The practice guide defines the level of evidence behind each recommendation as follows (taken from page 3 of the study):
"Strong refers to consistent and generalizeable evidence that a practice causes better outcomes for students in turnaround schools or that certain leadership practices are effective for school turnaround.
Moderate refers either to evidence from studies that allow strong causal conclusions but cannot be generalized with assurance to the population on which a recommendation is focused (perhaps because the findings have not been widely replicated) or to evidence from studies that are generalizeable but have more causal ambiguity than offered by experimental designs (statistical models of correlational data or group comparison designs for which equivalence of the groups at pretest is uncertain).
Low refers to expert opinion based on reasonable extrapolations from research and theory on other topics and evidence from studies that do not meet the standards for moderate or strong evidence."
Low therefore does not mean that the recommendation does not have a sound basis. There is supporting data although not general enough to draw clearly a cause-effect relationship. The recommendation is indeed an extrapolation yet it is made by experts and is made reasonably. In simple terms, these recommendations may not be foolproof, but these are still far better than guesses.

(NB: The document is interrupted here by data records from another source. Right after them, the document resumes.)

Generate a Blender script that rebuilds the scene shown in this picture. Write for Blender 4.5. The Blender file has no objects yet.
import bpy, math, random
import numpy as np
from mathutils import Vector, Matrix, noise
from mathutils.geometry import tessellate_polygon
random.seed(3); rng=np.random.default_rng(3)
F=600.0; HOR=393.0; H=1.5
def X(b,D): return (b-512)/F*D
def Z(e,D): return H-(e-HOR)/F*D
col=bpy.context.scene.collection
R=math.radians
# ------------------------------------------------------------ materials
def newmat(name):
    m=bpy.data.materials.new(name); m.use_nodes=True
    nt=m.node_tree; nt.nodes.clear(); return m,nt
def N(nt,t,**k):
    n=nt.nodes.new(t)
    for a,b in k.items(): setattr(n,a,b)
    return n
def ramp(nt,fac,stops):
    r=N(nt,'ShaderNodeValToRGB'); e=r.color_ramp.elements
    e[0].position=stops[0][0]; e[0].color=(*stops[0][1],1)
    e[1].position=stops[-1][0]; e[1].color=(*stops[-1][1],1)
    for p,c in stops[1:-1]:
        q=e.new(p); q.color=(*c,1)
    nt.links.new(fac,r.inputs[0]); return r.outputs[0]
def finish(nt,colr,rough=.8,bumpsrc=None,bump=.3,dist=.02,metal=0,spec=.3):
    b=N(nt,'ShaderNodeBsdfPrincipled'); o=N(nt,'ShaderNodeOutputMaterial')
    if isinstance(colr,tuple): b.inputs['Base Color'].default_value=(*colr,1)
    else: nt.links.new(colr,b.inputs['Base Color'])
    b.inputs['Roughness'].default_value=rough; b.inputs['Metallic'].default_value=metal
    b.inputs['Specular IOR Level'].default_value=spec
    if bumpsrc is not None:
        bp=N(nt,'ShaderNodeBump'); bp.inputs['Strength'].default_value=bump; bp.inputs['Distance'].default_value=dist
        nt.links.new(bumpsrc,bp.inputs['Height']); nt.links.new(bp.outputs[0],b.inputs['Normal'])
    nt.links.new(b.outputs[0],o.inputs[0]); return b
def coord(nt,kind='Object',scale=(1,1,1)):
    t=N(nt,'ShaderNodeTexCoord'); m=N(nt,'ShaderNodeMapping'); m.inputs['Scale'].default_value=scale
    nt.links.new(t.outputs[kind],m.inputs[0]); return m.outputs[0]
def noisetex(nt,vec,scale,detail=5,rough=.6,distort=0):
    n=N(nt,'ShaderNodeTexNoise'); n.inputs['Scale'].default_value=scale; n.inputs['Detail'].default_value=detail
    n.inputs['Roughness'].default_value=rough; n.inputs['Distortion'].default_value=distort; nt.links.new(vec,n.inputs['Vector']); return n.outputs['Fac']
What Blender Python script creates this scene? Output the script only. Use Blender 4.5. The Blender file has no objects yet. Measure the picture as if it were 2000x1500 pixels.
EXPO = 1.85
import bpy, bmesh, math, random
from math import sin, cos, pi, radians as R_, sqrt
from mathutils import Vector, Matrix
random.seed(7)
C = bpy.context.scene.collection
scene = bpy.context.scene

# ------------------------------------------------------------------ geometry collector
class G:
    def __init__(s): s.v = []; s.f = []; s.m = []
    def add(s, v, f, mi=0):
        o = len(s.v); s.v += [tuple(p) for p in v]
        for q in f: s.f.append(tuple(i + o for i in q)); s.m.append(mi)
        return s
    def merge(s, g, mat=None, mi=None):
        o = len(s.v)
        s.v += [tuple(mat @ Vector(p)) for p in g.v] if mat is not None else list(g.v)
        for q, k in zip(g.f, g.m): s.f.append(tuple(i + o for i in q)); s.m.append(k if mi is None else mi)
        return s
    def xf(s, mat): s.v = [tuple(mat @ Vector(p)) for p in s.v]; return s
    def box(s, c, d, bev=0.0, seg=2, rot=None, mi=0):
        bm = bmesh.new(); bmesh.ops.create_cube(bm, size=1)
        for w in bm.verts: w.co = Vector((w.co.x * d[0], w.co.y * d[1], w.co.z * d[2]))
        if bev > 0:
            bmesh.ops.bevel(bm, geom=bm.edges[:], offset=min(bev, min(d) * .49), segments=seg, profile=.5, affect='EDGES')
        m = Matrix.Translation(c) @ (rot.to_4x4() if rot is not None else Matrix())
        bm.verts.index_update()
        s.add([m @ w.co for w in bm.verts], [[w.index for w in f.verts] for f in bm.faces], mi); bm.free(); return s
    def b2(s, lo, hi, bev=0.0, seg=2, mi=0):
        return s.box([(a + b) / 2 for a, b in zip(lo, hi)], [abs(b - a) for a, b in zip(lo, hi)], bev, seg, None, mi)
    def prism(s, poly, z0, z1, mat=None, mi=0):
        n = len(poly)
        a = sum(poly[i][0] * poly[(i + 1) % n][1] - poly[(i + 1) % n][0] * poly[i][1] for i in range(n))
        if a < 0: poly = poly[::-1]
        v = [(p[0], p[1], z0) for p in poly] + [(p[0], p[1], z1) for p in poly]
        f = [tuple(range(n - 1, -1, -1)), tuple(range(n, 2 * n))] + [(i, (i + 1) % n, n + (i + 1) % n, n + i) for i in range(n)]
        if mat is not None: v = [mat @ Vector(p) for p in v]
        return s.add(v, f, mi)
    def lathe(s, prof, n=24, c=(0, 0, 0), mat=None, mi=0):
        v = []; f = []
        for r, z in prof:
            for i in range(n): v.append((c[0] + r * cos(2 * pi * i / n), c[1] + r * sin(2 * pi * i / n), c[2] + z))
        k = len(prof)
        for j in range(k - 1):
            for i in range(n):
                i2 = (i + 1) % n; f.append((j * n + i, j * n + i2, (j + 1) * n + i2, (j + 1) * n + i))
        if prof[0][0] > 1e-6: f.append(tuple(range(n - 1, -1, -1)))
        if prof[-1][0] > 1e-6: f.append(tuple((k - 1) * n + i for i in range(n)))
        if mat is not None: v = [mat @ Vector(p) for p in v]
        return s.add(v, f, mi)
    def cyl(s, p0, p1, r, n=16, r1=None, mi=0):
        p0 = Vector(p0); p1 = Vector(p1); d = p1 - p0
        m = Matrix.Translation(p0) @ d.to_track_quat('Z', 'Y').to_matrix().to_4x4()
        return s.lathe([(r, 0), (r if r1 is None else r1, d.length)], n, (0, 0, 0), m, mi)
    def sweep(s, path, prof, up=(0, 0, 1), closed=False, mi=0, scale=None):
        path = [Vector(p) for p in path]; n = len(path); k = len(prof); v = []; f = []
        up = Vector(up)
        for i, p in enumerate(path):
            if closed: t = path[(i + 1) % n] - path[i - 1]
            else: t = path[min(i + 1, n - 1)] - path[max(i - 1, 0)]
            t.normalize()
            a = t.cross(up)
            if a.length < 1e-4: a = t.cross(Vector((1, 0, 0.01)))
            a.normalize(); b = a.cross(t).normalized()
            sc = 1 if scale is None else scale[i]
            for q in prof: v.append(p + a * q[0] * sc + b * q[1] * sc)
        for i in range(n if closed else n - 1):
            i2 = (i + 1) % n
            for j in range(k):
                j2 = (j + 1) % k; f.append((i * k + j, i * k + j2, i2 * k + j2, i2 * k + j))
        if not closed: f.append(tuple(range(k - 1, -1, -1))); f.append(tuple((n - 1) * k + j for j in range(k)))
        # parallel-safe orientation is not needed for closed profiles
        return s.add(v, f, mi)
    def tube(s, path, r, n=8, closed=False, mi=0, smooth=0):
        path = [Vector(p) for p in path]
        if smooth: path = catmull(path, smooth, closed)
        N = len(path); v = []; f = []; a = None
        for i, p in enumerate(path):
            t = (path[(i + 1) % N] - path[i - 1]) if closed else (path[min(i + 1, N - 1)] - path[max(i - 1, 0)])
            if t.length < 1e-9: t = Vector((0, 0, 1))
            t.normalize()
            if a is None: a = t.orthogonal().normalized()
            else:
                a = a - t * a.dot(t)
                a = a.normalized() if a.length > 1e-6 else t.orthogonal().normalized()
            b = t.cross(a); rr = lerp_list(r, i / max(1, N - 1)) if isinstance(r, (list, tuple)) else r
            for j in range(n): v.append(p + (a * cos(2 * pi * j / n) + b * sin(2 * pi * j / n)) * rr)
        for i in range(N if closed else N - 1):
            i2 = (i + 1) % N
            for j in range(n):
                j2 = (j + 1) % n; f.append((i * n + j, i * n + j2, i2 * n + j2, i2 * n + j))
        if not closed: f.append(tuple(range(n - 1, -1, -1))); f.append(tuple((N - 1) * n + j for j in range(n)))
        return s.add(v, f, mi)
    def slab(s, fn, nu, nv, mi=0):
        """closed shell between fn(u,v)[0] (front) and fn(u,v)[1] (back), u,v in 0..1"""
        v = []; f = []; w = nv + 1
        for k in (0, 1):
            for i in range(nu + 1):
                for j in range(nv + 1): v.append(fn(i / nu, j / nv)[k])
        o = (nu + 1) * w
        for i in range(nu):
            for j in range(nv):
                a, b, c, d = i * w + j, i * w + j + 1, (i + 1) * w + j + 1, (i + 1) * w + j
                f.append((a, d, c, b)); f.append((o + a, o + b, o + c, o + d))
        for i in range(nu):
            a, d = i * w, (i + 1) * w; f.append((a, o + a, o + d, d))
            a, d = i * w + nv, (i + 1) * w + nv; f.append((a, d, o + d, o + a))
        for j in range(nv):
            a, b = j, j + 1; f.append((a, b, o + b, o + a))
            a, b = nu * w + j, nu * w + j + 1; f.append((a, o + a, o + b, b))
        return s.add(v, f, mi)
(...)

The recommendations given above came from a study of low performing schools in the United States. The bad situation of these schools require specific measures. When a school fails to meet minimum standards, the last place to look for a solution is the curriculum. The four recommendations reflect this. The current dismal state of public school education in the Philippines definitely lies far beyond the curriculum.

The low performance of public schools in the Philippines desperately requires solutions. The Aquino administration has started the new K to 12 curriculum as the answer to the problems of Philippine basic education. The question that one may ask at this point: Does Deped K to 12 have any one of the four recommendations above? With regard to the first recommendation, K to 12 lays out a reform that is simply dictated from the top. The reform is not drawn by the principal but handed down to principals by a central department of education. In the article that started this blog, "First Things First, A Commentary on K+12", I wrote:
"Implementing a new curriculum requires strong leadership at the school level. The success of a school depends a lot on the principal. A significant fraction of public schools in the Philippines currently do not have a principal or a head teacher. This clearly needs to be addressed first before any reform in curriculum is initiated. Otherwise, a new curriculum has no hope of being implemented successfully."

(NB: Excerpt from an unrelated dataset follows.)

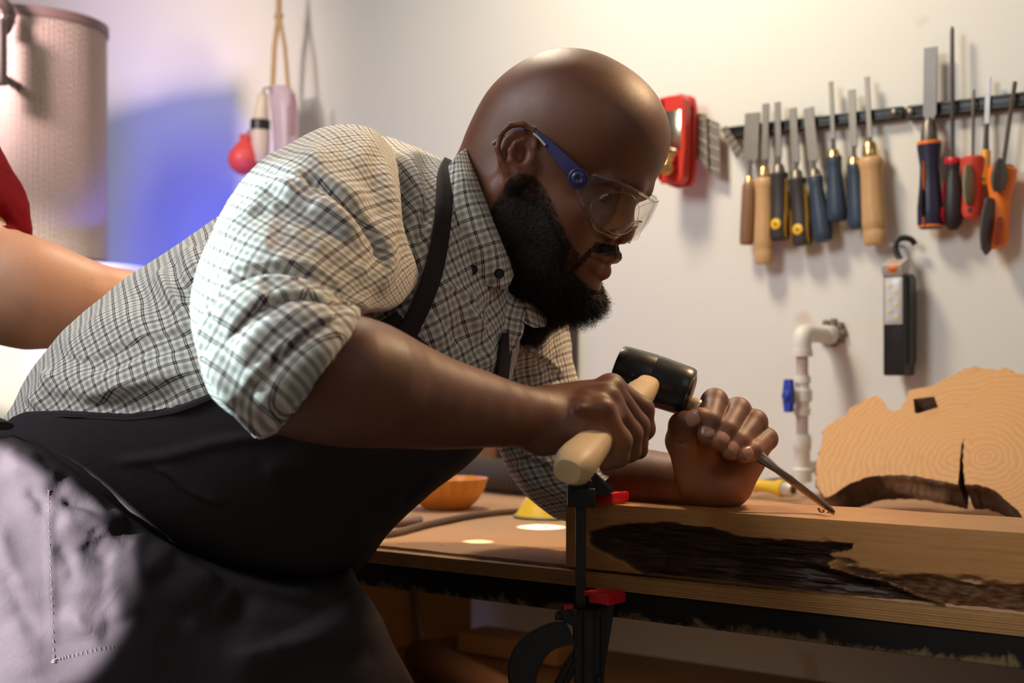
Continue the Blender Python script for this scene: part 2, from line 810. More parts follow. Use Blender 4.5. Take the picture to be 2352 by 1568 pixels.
def ply_mat():
    t = NT('plywood')
    tc = t.add('ShaderNodeTexCoord')
    sp = t.add('ShaderNodeSeparateXYZ')
    t.link(tc.outputs['Object'], sp.inputs[0])
    nz = t.noise(t.coords(scale=(3, 3, 60)), 6, 3)
    z = t.math('ADD', sp.outputs[2], t.math('MULTIPLY', nz, .0012))
    w = t.math('FRACT', t.math('MULTIPLY', z, 215.))
    b = t.ramp(w, [(0, (.34, .14, .035)), (.35, (.58, .29, .08)), (.55, (.20, .075, .02)), (.8, (.64, .33, .095)), (1, (.34, .14, .035))])
    n = t.noise(t.coords(scale=(1, 1, 1)), 40, 4)
    t.set(base=t.mix(t.math('MULTIPLY', n, .6), b, (.20, .10, .04)), rough=.55)
    return t.m


PLY = ply_mat()
m = MB()
m.box((bpt(.20, BDEP / 2, -.0075)), R_, M_, UP, 3.0, BDEP, .015)
m.build('plywood_top', PLY, bench, smooth=False, bevel=.0008)


def mat_board():
    t = NT('dusty_fibreboard')
    v = t.coords()
    n = t.noise(v, 9, 4)
    n2 = t.noise(v, 420, 3, .7)
    c = t.mix(n, (.50, .275, .14), (.36, .19, .095))
    c = t.mix(t.math('MULTIPLY', n2, .8), c, (.58, .36, .21))
    spots = t.ramp(t.noise(v, 55, 1, .3), [(0, 0.), (.76, 0.), (.80, .8)])
    c = t.mix(spots, c, (.09, .045, .025))
    t.set(base=c, rough=.85, spec=.2)
    t.bump(n2, .7, .0015)
    return t.m


m = MB()
# fuzzy front rim: many short segments with jitter
rng = random.Random(3)
segs = 420
front = [bpt(-1.29 + 2.95 * i / segs, .016 + rng.uniform(-.0011, .0011), 0) for i in range(segs + 1)]
top, bot, back = [], [], []
for i, p in enumerate(front):
    bot.append(p + UP * .0004)
    top.append(p + M_ * .0008 + UP * (.0032 + rng.uniform(-.0004, .0004)))
    q = bpt(-1.29 + 2.95 * i / segs, BDEP - .01, .0030)
    back.append(q)
vs = bot + top + back
n = segs + 1
fs = []
for i in range(segs):
    fs.append((i, i + 1, n + i + 1, n + i))
    fs.append((n + i, n + i + 1, 2 * n + i + 1, 2 * n + i))
m.add(vs, fs)
m.build('fibreboard_mat', mat_board(), bench, sharp=40)


def beam_mat():
    t = NT('worn_black_paint')
    v = t.coords()
    n = t.noise(v, 30, 5, .65, .8)
    big = t.noise(v, 5, 2)
    tc = t.add('ShaderNodeTexCoord')
    sp = t.add('ShaderNodeSeparateXYZ')
    t.link(tc.outputs['Object'], sp.inputs[0])
    low = t.math('MULTIPLY_ADD', sp.outputs[2], -22., -.02)
    f = t.math('ADD', t.math('ADD', n, low), t.math('MULTIPLY', big, .25))
    f = t.ramp(f, [(0, 0.), (.80, 0.), (.93, .70)])
    t.set(base=t.mix(f, (.008, .007, .005), (.26, .17, .07)), rough=.6, spec=.25)
    t.bump(n, .3, .0008)
    return t.m


BEAM = beam_mat()
m = MB()
m.box(bpt(.20, .022, -.015 - .0135), R_, M_, UP, 3.0, .04, .0265)
m.build('steel_beam', BEAM, bench, smooth=False, bevel=.0015)
for s in (-1.25, 1.65):
    for mm in (.06, BDEP - .06):
        m = MB()
        zt = BZ - .042 if mm < .1 else BZ - .015
        c = bpt(s, mm, 0)
        m.box((c[0], c[1], zt / 2), R_, M_, UP, .05, .05, zt)
        m.build('leg', BEAM, bench, smooth=False, bevel=.002)
m = MB()
c = bpt(-.98, BDEP / 2, 0)
m.box((c[0], c[1], .47), M_, R_, UP, BDEP - .08, .018, .80)  # unseen panel added to keep stray coloured light from under the bench
m.build('light_block_panel', PLY, bench, smooth=False)
m = MB()
c = bpt(.20, BDEP / 2 + .12, 0)
m.box((c[0], c[1], .59), R_, M_, UP, 2.86, BDEP - .3, .02)
m.build('lower_shelf', wood_mat('shelf_wood', (.34, .20, .10), (.26, .14, .065), (.16, .085, .04), R_, 8).m, bench, smooth=False)
for s in (-1.1, 1.5):
    m = MB()
    m.box((bpt(s, BDEP / 2, 0) * [1, 1, 0] + [0, 0, .58]), M_, R_, UP, BDEP - .14, .04, .02)
    # small bearer under shelf
    m.build('shelf_bearer', BEAM, bench, smooth=False)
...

For the second recommendation, the implementation is not well planned with shortages in resources plus inadequate training of teachers. If the curriculum already fails in this step, what more could be expected at the assessment stage? With the third recommendation, the quick visible improvements are student participation and a general increase in teachers' morale. Decreasing the number of school dropouts is another, but K to 12 does not focus on "education for all". And teachers are generally unhappy with the changes. Unfortunately, the first visible result is confusion. This does not win the minds of the teachers and parents. With the last recommendation, K to 12 focuses so much on the curriculum that it fails to notice that the curriculum is in fact a very small part of education. K to 12 ignores the current predicament, working conditions and salaries of public school teachers. Thus, with regard to the question on whether DepEd's K to 12 matches any of the recommendations above, the answer is a clear "No".